Begin DATASET RECORDS

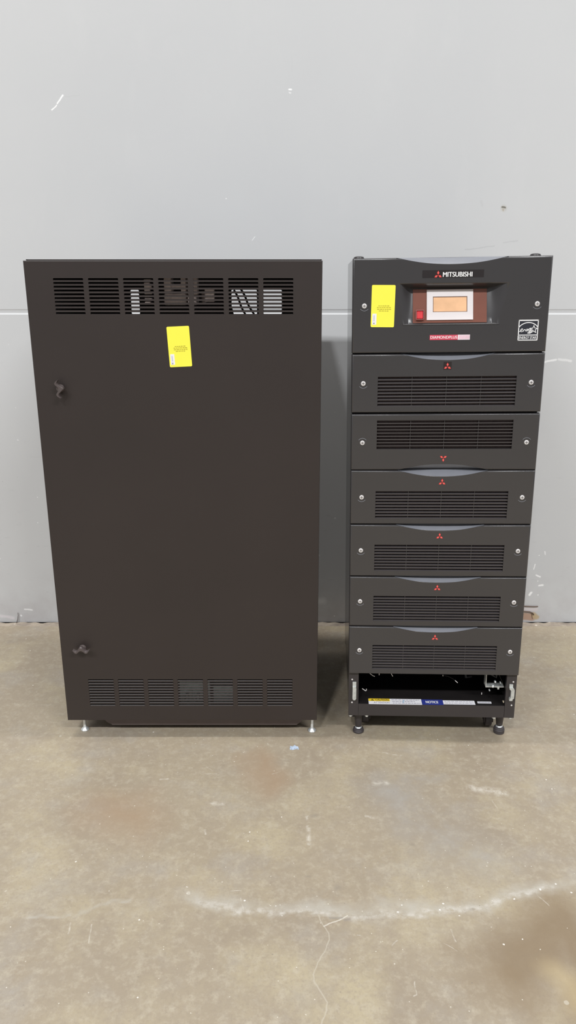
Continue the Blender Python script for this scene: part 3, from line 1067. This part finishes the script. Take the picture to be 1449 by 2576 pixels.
tray_text('NOTICE', -0.014, 0.0225, 0.0215, 0.0345, MT['white'], nb, 'notice_lettering', 0.03)
m = MB()
tray_poly(m, 0.0372, 0.1305, 0.0175, 0.0395)
np_ = m.build('notice_text_label', MT['paper'], ups)
m = MB()
for yy in (0.023, 0.0315):
    x = 0.042
    while x < 0.125:
        ln = rr.uniform(0.004, 0.010)
        tray_poly(m, x, min(x + ln, 0.125), yy, yy + 0.002, 0.0002, 0.0004)
        x += ln + 0.0025
m.build('notice_fine_print', MT['ink'], np_)
m = MB()
tray_poly(m, 0.1385, 0.1790, 0.0260, 0.0360)
sp = m.build('serial_label', MT['paper'], ups)
m = MB()
x = 0.142
while x < 0.175:
    tray_poly(m, x, x + 0.003, 0.029, 0.0335, 0.0002, 0.0004)
    x += 0.0045
m.build('serial_print', MT['ink'], sp)


# feet of the machine: bracket post, screw, rubber pad
def ups_foot(x, y, name='leveling_foot'):
    # local height of the real floor below this point
    Rm = Euler((LEAN, ROLL, YAW)).to_matrix()
    zf = -(Rm[2][0] * x + Rm[2][1] * y) / Rm[2][2]
    m = MB()
    m.use(MT['frame'])
    m.lathe([(0.0135, ZF), (0.0128, ZF - 0.020), (0.0105, 0.034), (0.0095, 0.024)], 20, 'z', (x, y, 0))
    m.box(x - 0.030, x - 0.012, y + 0.004, y + 0.03, 0.050, ZF + 0.001, 0.002) if x < 0 else m.box(x + 0.012, x + 0.018, y + 0.004, y + 0.03, 0.050, ZF + 0.001, 0.002)
    m.use(MT['chrome'])
    m.lathe([(0.0100, 0.0175), (0.0104, 0.0200), (0.0092, 0.0218), (0.0055, 0.0240)], 24, 'z', (x, y, 0))
    m.use(MT['rubber'])
    m.lathe([(0.0142, zf), (0.0165, zf + 0.002), (0.0167, 0.0095), (0.0150, 0.0115), (0.0157, 0.0135), (0.0142, 0.0165), (0.0110, 0.0180)], 28, 'z', (x, y, 0))
    return m.build('leveling_foot', MT['rubber'], ups, 35)


for x, y in ((-0.2120, 0.048), (0.2160, 0.066), (-0.2120, 0.53), (0.2140, 0.53)):
    ups_foot(x, y)
# casters standing just behind the front feet
for x in (-0.188, 0.188):
    Rm = Euler((LEAN, ROLL, YAW)).to_matrix()
    for y in (0.105, 0.47):
        zf = -(Rm[2][0] * x + Rm[2][1] * y) / Rm[2][2]
        m = MB()
        m.lathe([(0.022, -0.010), (0.025, -0.008), (0.025, 0.008), (0.022, 0.010)], 28, 'x', (x, y, zf + 0.0255))
        m.use(MT['rubber'])
        m.box(x - 0.014, x - 0.0115, y - 0.018, y + 0.018, zf + 0.02, ZF)
        m.box(x + 0.0115, x + 0.014, y - 0.018, y + 0.018, zf + 0.02, ZF)
        m.build('caster', MT['rubber'], ups, 35)
for x in (-0.2370, -0.1890, 0.1865, 0.2345):
    m = MB()
    m.lathe([(0.0060, ZF), (0.0060, ZF - 0.0045), (0.0035, ZF - 0.0070)], 6, 'z', (x, 0.019, 0))
    m.build('frame_bolt', MT['galv'], ups)
# lifting bumps on the lid
for x in (-0.2280, 0.2120):
    m = MB()
    m.lathe([(0.0135, 1.3735), (0.0135, 1.3765), (0.0115, 1.3795), (0.006, 1.3810)], 20, 'z', (x, 0.045, 0))
    m.build('lid_cap', MT['frame'], ups, 40)
m = MB()
m.box(0.1370, 0.2, 0.03, 0.05, 1.3735, 1.3745)
m.build('lid_seam', MT['frame'], ups)


# ---- front panels
HW = 0.2445
SX, SR = 0.2143, 0.0098


def front_plate(m, H, half, dep, holes, screws_z, arc=True, rects=()):
    """moulded panel: rounded rim, scooped finger grip at the top, round screw wells, rectangular openings.
    Returns nothing; local z runs 0..H, front at y = 0, back at y = 0.022."""
    r = 0.0042
    T = 0.022
    # outline, counter-clockwise seen from the front; every point: (x, z, kind)
    pts = [(-HW, 0, 'n'), (HW, 0, 'n'), (HW, H, 'n')]
    N = 28
    if arc:
        for i in range(N + 1):
            t = 1 - 2 * i / N
            pts.append((t * half, H - dep * (1 - t * t), 'a'))
    pts.append((-HW, H, 'n'))

    def inset(p, d):
        x, z, k = p
        if k == 'a':
            return (x, z if z < H - d else H - d)
        return (x + (d if x < 0 else -d), z + (d if z < H / 2 else -d))
    rings = []
    for d, y in ((r, 0.0), (r * 0.62, r * 0.12), (r * 0.3, r * 0.38), (r * 0.08, r * 0.7), (0, r), (0, T)):
        ring = []
        for p in pts:
            ix, iz = inset(p, d)
            if p[2] == 'a':
                u = min(1.0, y / 0.0205)
                z0 = inset(p, r)[1]
                iz = max(iz, z0 + (H - z0) * u) if y < T else H
                ring.append((ix, y, min(iz, H)))
            else:
                ring.append((ix, y, iz))
        rings.append(ring)
    n = len(pts)
    outer = [(p[0], p[2]) for p in rings[0]]
    polys = [[Vector((x, z, 0)) for x, z in outer]]
    flat = list(outer)
    wells = []
    for sx in (-SX, SX):
        c = circ(sx, screws_z, SR, 28)
        wells.append(c)
        polys.append([Vector((x, z, 0)) for x, z in c])
        flat += c
    for R_ in holes:
        polys.append([Vector((x, z, 0)) for x, z in R_])
        flat += R_
    tr = tessellate_polygon(polys)
    m.add([(x, 0, z) for x, z in flat], [tuple(t) for t in tr])
    v = [p for ring in rings for p in ring]
    f, fs = [], []
    for k in range(len(rings) - 1):
        for i in range(n):
            j = (i + 1) % n
            q = (k * n + i, k * n + j, (k + 1) * n + j, (k + 1) * n + i)
            f.append(q)
    m.add(v, f)
    # screw wells
    for sx in (-SX, SX):
        m.lathe([(SR, 0.0), (SR - 0.0006, 0.0008), (0.0078, 0.0060)], 24, 'y', (sx, 0, screws_z))
    # opening walls
    for R_ in holes:
        k = len(R_)
        m.add([(x, 0, z) for x, z in R_] + [(x, 0.020, z) for x, z in R_], [(i, (i + 1) % k, k + (i + 1) % k, k + i) for i in range(k)])


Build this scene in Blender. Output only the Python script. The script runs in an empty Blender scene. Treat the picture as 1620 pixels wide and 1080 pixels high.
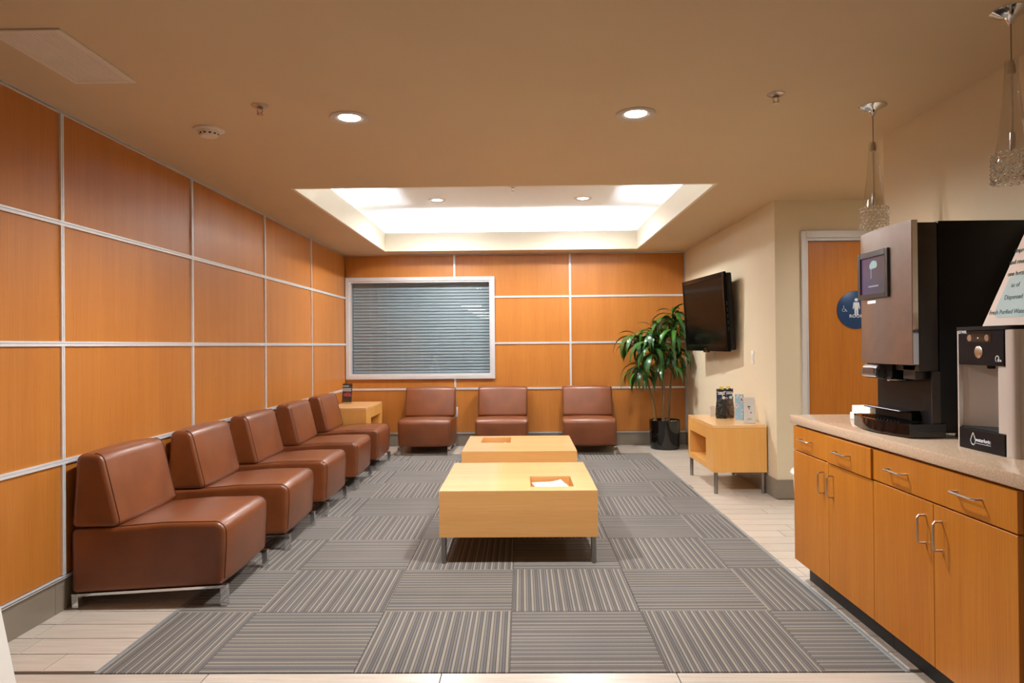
import bpy, bmesh, math, random
from mathutils import Matrix, Vector
random.seed(11)
scene = bpy.context.scene
C = scene.collection
PI = math.pi

# ------------------------------------------------------------------ camera
H = 1.2708
FPX = 1081.5
yaw, pitch, roll = -0.01414, 0.00521, -0.00890
fw = Vector((math.sin(yaw)*math.cos(pitch), math.cos(yaw)*math.cos(pitch), math.sin(pitch)))
rt = Vector((math.cos(yaw), -math.sin(yaw), 0))
up = rt.cross(fw)
r2 = math.cos(roll)*rt + math.sin(roll)*up
u2 = -math.sin(roll)*rt + math.cos(roll)*up
cam_data = bpy.data.cameras.new('camera')
cam_data.sensor_width = 36.0
cam_data.lens = FPX*36.0/1620.0
cam_data.clip_start = 0.05
cam = bpy.data.objects.new('camera', cam_data)
C.objects.link(cam)
cam.matrix_world = Matrix(((r2.x, u2.x, -fw.x, 0), (r2.y, u2.y, -fw.y, 0), (r2.z, u2.z, -fw.z, H), (0, 0, 0, 1)))
scene.camera = cam

# ------------------------------------------------------------------ world, exposure
world = bpy.data.worlds.new('world')
scene.world = world
world.use_nodes = True
world.node_tree.nodes['Background'].inputs[0].default_value = (0.75, 0.85, 1.0, 1)
world.node_tree.nodes['Background'].inputs[1].default_value = 0.6
scene.view_settings.view_transform = 'Standard'
scene.view_settings.look = 'None'
scene.view_settings.gamma = 1
scene.view_settings.use_curve_mapping = False
scene.view_settings.exposure = 0.12

DOWNLIGHT = 150.0     # watts of each round downlight
TRAYLIGHT = 155.0     # watts of the two downlights inside the tray
COVE = 215.0           # fluorescent tubes hidden in the ceiling tray
TROFFER = 9.0        # ceiling panels of the lobby behind the camera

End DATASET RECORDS

**TO BE DONE**
Give again, word for word, every line from the top of the data above to the line holding "m.build('serial_print', MT['ink'], sp)", inclusive, with the pictures left out.

**ANSWER IN FULL**
Continue the Blender Python script for this scene: part 3, from line 1067. This part finishes the script. Take the picture to be 1449 by 2576 pixels.
tray_text('NOTICE', -0.014, 0.0225, 0.0215, 0.0345, MT['white'], nb, 'notice_lettering', 0.03)
m = MB()
tray_poly(m, 0.0372, 0.1305, 0.0175, 0.0395)
np_ = m.build('notice_text_label', MT['paper'], ups)
m = MB()
for yy in (0.023, 0.0315):
    x = 0.042
    while x < 0.125:
        ln = rr.uniform(0.004, 0.010)
        tray_poly(m, x, min(x + ln, 0.125), yy, yy + 0.002, 0.0002, 0.0004)
        x += ln + 0.0025
m.build('notice_fine_print', MT['ink'], np_)
m = MB()
tray_poly(m, 0.1385, 0.1790, 0.0260, 0.0360)
sp = m.build('serial_label', MT['paper'], ups)
m = MB()
x = 0.142
while x < 0.175:
    tray_poly(m, x, x + 0.003, 0.029, 0.0335, 0.0002, 0.0004)
    x += 0.0045
m.build('serial_print', MT['ink'], sp)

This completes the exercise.